-- Exercise --
Return all of the data exactly, with nothing left out but the pictures.

-- Data segment --
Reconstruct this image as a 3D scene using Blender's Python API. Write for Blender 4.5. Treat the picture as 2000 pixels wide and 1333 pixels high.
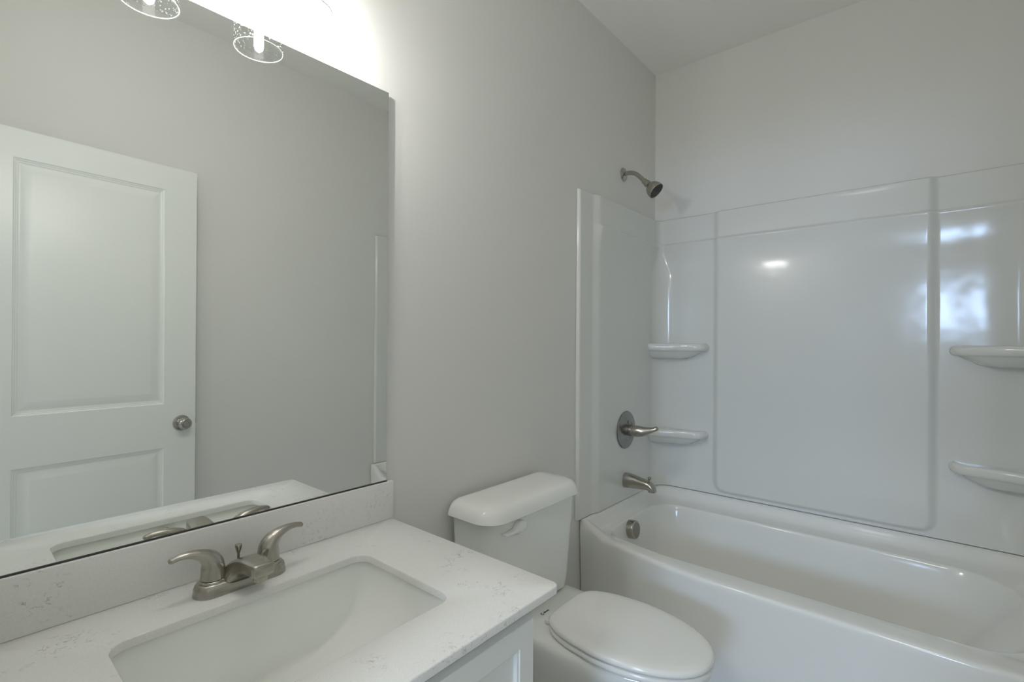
import bpy, bmesh, math, random
from mathutils import Vector, Matrix
from math import sin, cos, pi, radians

for o in list(bpy.data.objects):
    bpy.data.objects.remove(o)
SC = bpy.context.scene
COL = SC.collection

# ------------------------------------------------------------------ camera
cd = bpy.data.cameras.new('camera')
cam = bpy.data.objects.new('camera', cd)
COL.objects.link(cam)
cd.sensor_fit = 'HORIZONTAL'
cd.sensor_width = 36.0
cd.lens = 961.195 / 2000.0 * 36.0
cd.clip_start = 0.02
YAW, PITCH, ROLL = radians(40.350), radians(0.0835), radians(0.3764)
fw = Vector((cos(PITCH) * cos(YAW), cos(PITCH) * sin(YAW), sin(PITCH)))
rt = fw.cross(Vector((0, 0, 1))).normalized()
up = rt.cross(fw)
r2 = rt * cos(ROLL) + up * sin(ROLL)
u2 = up * cos(ROLL) - rt * sin(ROLL)
M = Matrix((r2, u2, -fw)).transposed().to_4x4()
M.translation = Vector((0.0, -1.13, 1.307))
cam.matrix_world = M
SC.camera = cam

# ------------------------------------------------------------------ world, daylight, exposure
W = bpy.data.worlds.new('sky')
SC.world = W
W.use_nodes = True
bg = W.node_tree.nodes['Background']
bg.inputs[0].default_value = (0.62, 0.78, 1.0, 1)
bg.inputs[1].default_value = 1.0

# daylight coming in through the window of the room behind the doorway
ld = bpy.data.lights.new('window_daylight', 'AREA')
ld.shape = 'RECTANGLE'
ld.size = 0.57
ld.size_y = 0.86
ld.energy = 21.0
ld.spread = radians(95)
ld.color = (0.46, 0.66, 1.0)
lo = bpy.data.objects.new('window_daylight', ld)
COL.objects.link(lo)
lo.location = (-3.53, -1.53, 1.76)
lo.rotation_euler = (0, radians(-72), 0)     # emits towards +x

# unseen fill light added in that room, brightens through the doorway
lb = bpy.data.lights.new('outer_room_fill', 'AREA')
lb.shape = 'DISK'; lb.size = 0.5; lb.energy = 24.0; lb.color = (1.0, 0.975, 0.94)
lbo = bpy.data.objects.new('outer_room_fill', lb)
COL.objects.link(lbo)
lbo.location = (-1.6, -1.0, 2.70)

SC.view_settings.view_transform = 'Standard'
SC.view_settings.look = 'None'
SC.view_settings.gamma = 1.0
SC.view_settings.use_curve_mapping = False
SC.view_settings.exposure = -0.04
SC.cycles.max_bounces = 16
SC.cycles.diffuse_bounces = 12
SC.cycles.glossy_bounces = 8
SC.cycles.transmission_bounces = 12
SC.cycles.transparent_max_bounces = 16
SC.cycles.sample_clamp_indirect = 6.0
BULB_STRENGTH = 490.0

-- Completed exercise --
Reconstruct this image as a 3D scene using Blender's Python API. Write for Blender 4.5. Treat the picture as 2000 pixels wide and 1333 pixels high.
import bpy, bmesh, math, random
from mathutils import Vector, Matrix
from math import sin, cos, pi, radians

for o in list(bpy.data.objects):
    bpy.data.objects.remove(o)
SC = bpy.context.scene
COL = SC.collection

# ------------------------------------------------------------------ camera
cd = bpy.data.cameras.new('camera')
cam = bpy.data.objects.new('camera', cd)
COL.objects.link(cam)
cd.sensor_fit = 'HORIZONTAL'
cd.sensor_width = 36.0
cd.lens = 961.195 / 2000.0 * 36.0
cd.clip_start = 0.02
YAW, PITCH, ROLL = radians(40.350), radians(0.0835), radians(0.3764)
fw = Vector((cos(PITCH) * cos(YAW), cos(PITCH) * sin(YAW), sin(PITCH)))
rt = fw.cross(Vector((0, 0, 1))).normalized()
up = rt.cross(fw)
r2 = rt * cos(ROLL) + up * sin(ROLL)
u2 = up * cos(ROLL) - rt * sin(ROLL)
M = Matrix((r2, u2, -fw)).transposed().to_4x4()
M.translation = Vector((0.0, -1.13, 1.307))
cam.matrix_world = M
SC.camera = cam

# ------------------------------------------------------------------ world, daylight, exposure
W = bpy.data.worlds.new('sky')
SC.world = W
W.use_nodes = True
bg = W.node_tree.nodes['Background']
bg.inputs[0].default_value = (0.62, 0.78, 1.0, 1)
bg.inputs[1].default_value = 1.0

# daylight coming in through the window of the room behind the doorway
ld = bpy.data.lights.new('window_daylight', 'AREA')
ld.shape = 'RECTANGLE'
ld.size = 0.57
ld.size_y = 0.86
ld.energy = 21.0
ld.spread = radians(95)
ld.color = (0.46, 0.66, 1.0)
lo = bpy.data.objects.new('window_daylight', ld)
COL.objects.link(lo)
lo.location = (-3.53, -1.53, 1.76)
lo.rotation_euler = (0, radians(-72), 0)     # emits towards +x

# unseen fill light added in that room, brightens through the doorway
lb = bpy.data.lights.new('outer_room_fill', 'AREA')
lb.shape = 'DISK'; lb.size = 0.5; lb.energy = 24.0; lb.color = (1.0, 0.975, 0.94)
lbo = bpy.data.objects.new('outer_room_fill', lb)
COL.objects.link(lbo)
lbo.location = (-1.6, -1.0, 2.70)

SC.view_settings.view_transform = 'Standard'
SC.view_settings.look = 'None'
SC.view_settings.gamma = 1.0
SC.view_settings.use_curve_mapping = False
SC.view_settings.exposure = -0.04
SC.cycles.max_bounces = 16
SC.cycles.diffuse_bounces = 12
SC.cycles.glossy_bounces = 8
SC.cycles.transmission_bounces = 12
SC.cycles.transparent_max_bounces = 16
SC.cycles.sample_clamp_indirect = 6.0
BULB_STRENGTH = 490.0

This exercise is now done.